Avec nos exigences contemporaines en matière d’impression et de composition, il est aisé de trouver toutes sortes de détails imparfaits dans cette édition, mais ce sont ces mêmes détails qui m’ont convaincu du charme de l’initiative. La qualité des matériaux (papier, cuir du dos, etc.) est excellente et la réalisation est solide, on ne craint pas de le manipuler ou de s’aventurer à le lire, il est fait pour ça. C’est la composition qui m’a plongé dans de nombreux débats intérieurs. Le rendu du texte serait perçu comme abominable par quelque dessinateur de caractères en quête de son rendu offset parfait, et c’était là ma première réaction. Pourtant, l’irrégularité des formes – due autant à la surface du papier qu’à l’impression jet d’encre – restitue d’une façon étonnante le trouble des impressions typographiques des premiers siècles du livre.
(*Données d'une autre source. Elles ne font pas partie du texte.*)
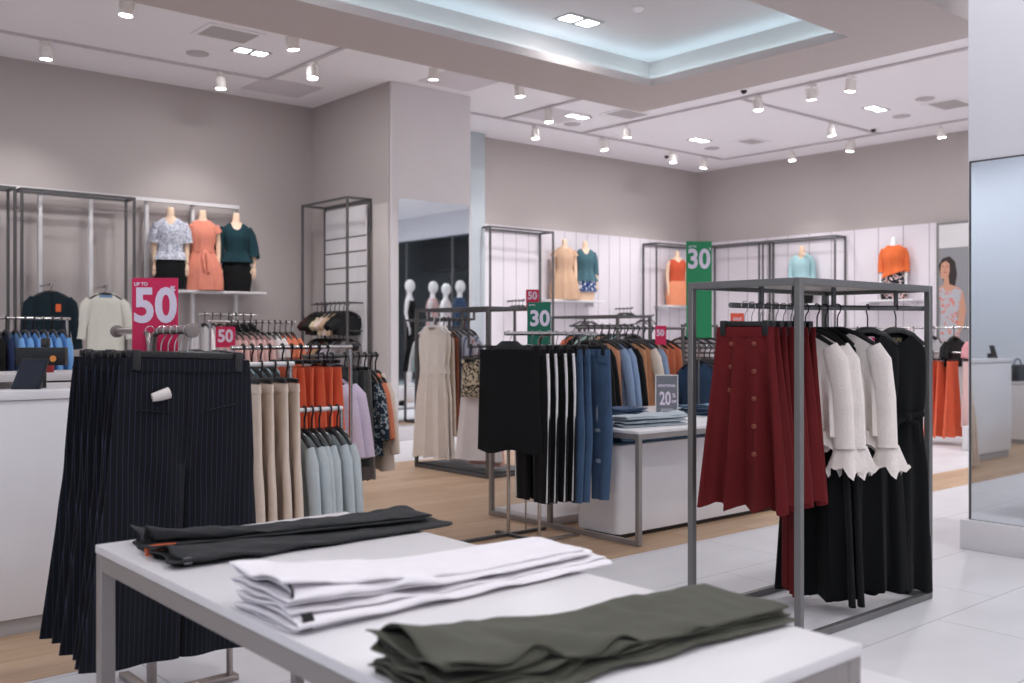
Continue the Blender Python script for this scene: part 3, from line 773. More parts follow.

Le caractère a imposé de faire quelques réglages de composition pour tomber juste sur le modèle, à savoir qu’il a fallu en réduire les approches pour faire correspondre les œils du caractère contemporain avec le modèle d’origine. Ce réglage mène à quelques incohérences par rapport aux réalités imposées par la matérialité de la composition au plomb, mais c’est l’absence d’un caractère parfaitement adapté et la nécessité d’une prise de décision qui a mené à cette altération. Replacé dans le contexte d’une première édition, c’est un détail que je néglige volontiers tant il est affaire de puriste, et parce que la qualité du travail sur l’ensemble de l’ouvrage n’en est pas moins remarquable.
Et puis, c’est une invitation à ce que j’adapte le Bréviaire au plus près du caractère dans l’édition originale qui sert de base au Traité de Typographie, pour que ce genre d’astuce ne soit pas nécessaire.